Les partenariats avec les promoteurs immobiliers ou autres courtiers seront-ils renouvelés ? Un courtier partenaire témoigne lui aussi d’un discours rassurant de la part de BPCE, avec l’engagement de partenariats renforcés. Mais il anticipe un recentrage de la production de crédits, en écartant les dossiers jugés les moins rentables. Selon lui, la continuité de l’activité sera assurée pour les trois quarts de la production habituelle du Crédit Foncier : la majorité des dossiers PAS ou PTZ, déjà traités par les Banques Populaires et Caisses d’Epargne, devraient être pris en charge. L’incertitude porte plus sur les ménages modestes aux dossiers complexes, dont l’éligibilité au crédit pose question, ou pour le financement de l’investissement locatif, notamment en SCPI.

Pour l’investissement locatif, en particulier, la disparition du Crédit Foncier ôte une solution de financement sans domiciliation de revenus. BPCE n’a d’ailleurs pas caché ses intentions dans son communiqué fin juin : « L’activité de financement des particuliers [du Crédit Foncier] serait intégrée au sein des Banques Populaires et des Caisses d’Epargne, assortie d’une bancarisation des nouveaux clients ». La rentabilité de ce projet d’intégration repose en partie sur cette bancarisation.

Une activité maintenue, « assortie d’une bancarisation des nouveaux clients »

Jauffrey Ianszen, directeur du réseau Immoprêt, n’est cependant « pas inquiet » : « Passer par le Crédit Foncier pour un investissement en Pinel, c’était effectivement intéressant car il n’y avait pas de domiciliation, et que le financement était envisageable sans apport, à la différence des banques en ligne. » Mais il estime que cette frange de la clientèle pourra faire évoluer son mode de financement, et qu’ils « vont comprendre ». Plus généralement, concernant la disparition de l’enseigne Crédit Foncier, Jauffrey Ianszen reconnaît l’inquiétude initiale, comme « beaucoup de confrères », mais il a été rassuré par le discours de BPCE : « Les experts seront replacés.
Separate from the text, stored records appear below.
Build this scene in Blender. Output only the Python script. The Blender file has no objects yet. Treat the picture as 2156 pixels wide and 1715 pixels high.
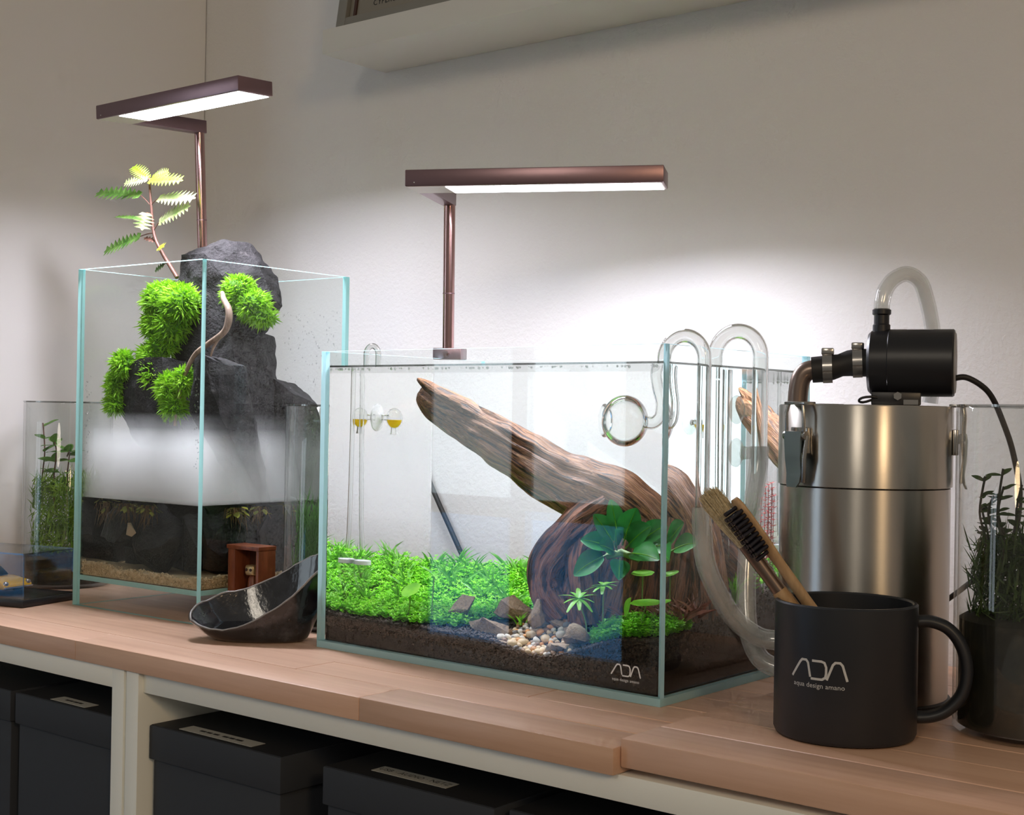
import bpy, bmesh, math, random
from mathutils import Vector, Matrix, noise
random.seed(7)
S = .001                                   # all geometry is written in millimetres
sc = bpy.context.scene
COL = sc.collection
PI = math.pi

# ------------------------------------------------------------------ camera, world, room lamp, added fill, exposure
cam_d = bpy.data.cameras.new('camera'); cam = bpy.data.objects.new('camera', cam_d); COL.objects.link(cam)
cam_d.sensor_fit = 'HORIZONTAL'; cam_d.sensor_width = 36; cam_d.lens = 36*2898.48/2156
cam_d.clip_start = .02; cam_d.clip_end = 50
_yaw, _pitch, _roll = .6788, .0049, .0170
_f = Vector((-math.sin(_yaw)*math.cos(_pitch), math.cos(_yaw)*math.cos(_pitch), math.sin(_pitch)))
_r = Vector((math.cos(_yaw), math.sin(_yaw), 0)); _u = _r.cross(_f)
_r2 = _r*math.cos(_roll)+_u*math.sin(_roll); _u2 = _u*math.cos(_roll)-_r*math.sin(_roll)
cam.matrix_world = Matrix(((_r2.x, _u2.x, -_f.x, .89258), (_r2.y, _u2.y, -_f.y, -.83826), (_r2.z, _u2.z, -_f.z, .20754), (0, 0, 0, 1)))
sc.camera = cam

world = bpy.data.worlds.new('world'); sc.world = world; world.use_nodes = True
_bg = world.node_tree.nodes['Background']; _bg.inputs[0].default_value = (1.0, .94, .83, 1); _bg.inputs[1].default_value = .195

def area_light(name, loc, target, size, power, color):
    d = bpy.data.lights.new(name, 'AREA'); d.shape = 'DISK'; d.size = size; d.energy = power; d.color = color
    o = bpy.data.objects.new(name, d); COL.objects.link(o); o.location = loc
    o.rotation_euler = (Vector(target)-Vector(loc)).to_track_quat('-Z', 'Y').to_euler()
    return o
area_light('room_lamp', (2.15, -1.35, .95), (.3, .1, .1), .32, 8.5, (1.0, .70, .40))        # warm lamp standing in the room to the right
area_light('front_fill', (1.2, -2.7, 1.45), (0, 0, .2), .6, 9, (1.0, .89, .74))                    # added fill light behind the camera, brightens upper wall and cabinet fronts
LAMP_GLOW = 9.0; LAMP_POWER = 2.5; LAMP_SPREAD = 160
sc.view_settings.view_transform = 'Standard'; sc.view_settings.look = 'None'
sc.view_settings.exposure = 0.0; sc.view_settings.gamma = 1.0; sc.view_settings.use_curve_mapping = False
cy = sc.cycles
cy.use_denoising = True
cy.use_adaptive_sampling = True; cy.adaptive_threshold = .09; cy.adaptive_min_samples = 14
cy.max_bounces = 11; cy.diffuse_bounces = 4; cy.glossy_bounces = 4; cy.transmission_bounces = 10
cy.transparent_max_bounces = 40; cy.volume_bounces = 4
cy.sample_clamp_indirect = 3.0; cy.blur_glossy = 1.0
cy.volume_step_rate = 2.0; cy.volume_max_steps = 128

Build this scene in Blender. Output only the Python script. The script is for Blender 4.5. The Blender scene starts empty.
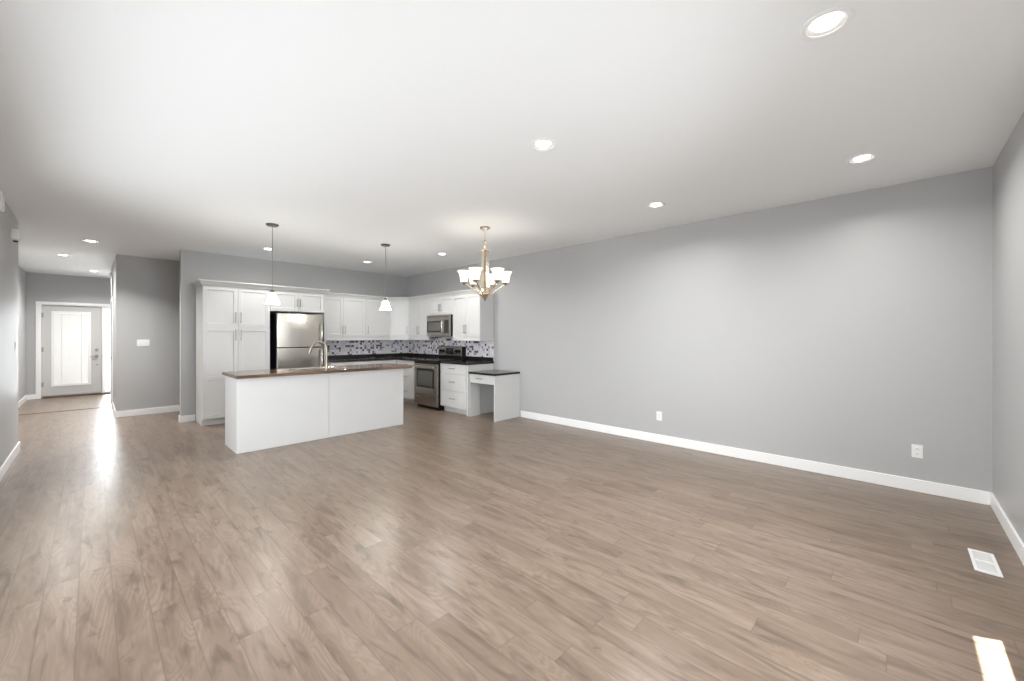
import bpy, bmesh, math, random
from mathutils import Vector, Matrix
random.seed(4)
R = math.radians
S = bpy.context.scene
COL = S.collection
PI = math.pi

# ------------------------------------------------------------------ camera, world, sun, exposure
F_PX, YAW, EYE = 402.0, math.atan(420 / 402), 1.37
cd = bpy.data.cameras.new('camera'); cam = bpy.data.objects.new('camera', cd); COL.objects.link(cam)
cd.sensor_fit = 'HORIZONTAL'; cd.sensor_width = 36; cd.lens = F_PX / 1024 * 36
cd.shift_y = -4.5 / 1024; cd.clip_start = 0.05
cam.location = (0, 0, EYE); cam.rotation_euler = (PI / 2, 0, -YAW)
S.camera = cam

w = bpy.data.worlds.new('world'); S.world = w; w.use_nodes = True
bg = w.node_tree.nodes['Background']
bg.inputs[1].default_value = 2.2
_t = w.node_tree; _g = _t.nodes.new('ShaderNodeNewGeometry'); _x = _t.nodes.new('ShaderNodeSeparateXYZ'); _r = _t.nodes.new('ShaderNodeValToRGB')
_tc = _t.nodes.new('ShaderNodeTexCoord'); _t.links.new(_tc.outputs['Generated'], _x.inputs[0])
_m = _t.nodes.new('ShaderNodeMath'); _m.operation = 'MULTIPLY_ADD'; _m.inputs[1].default_value = .5; _m.inputs[2].default_value = .5
_t.links.new(_x.outputs[2], _m.inputs[0]); _t.links.new(_m.outputs[0], _r.inputs[0]); _t.links.new(_r.outputs[0], bg.inputs[0])
_r.color_ramp.elements[0].position = .40; _r.color_ramp.elements[0].color = (.20, .20, .195, 1)      # ground far below
_r.color_ramp.elements[1].position = .50; _r.color_ramp.elements[1].color = (.92, .96, 1.0, 1)       # bright hazy sky
_t.nodes.remove(_g)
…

Si cela n’avait pas été le cas, là on aurait pu être inquiets. »

Au début de l’été, sur le site de débats Politique du logement, l’économiste et ancien président de l’Anil Bernard Vorms avait souligné l’intérêt de l’existence d’un spécialiste du crédit pour « deux types de clientèles auxquelles les banques françaises répondent moins bien que les établissements de crédit étrangers : les personnes âgées de plus de 60 ans et surtout les nouveaux profils professionnels, travailleurs indépendants et salariés sans CDI ». Selon lui, « la technicité du Crédit Foncier manquera pour mettre en place de nouveaux produits susceptibles de répondre à leur demande ». La direction de BPCE tente pourtant de rassurer les représentants syndicaux sur le maintien de toute la chaîne d’expertise – de l’analyse des dossiers au montage du financement – au sein du groupe. Les négociations restent en cours.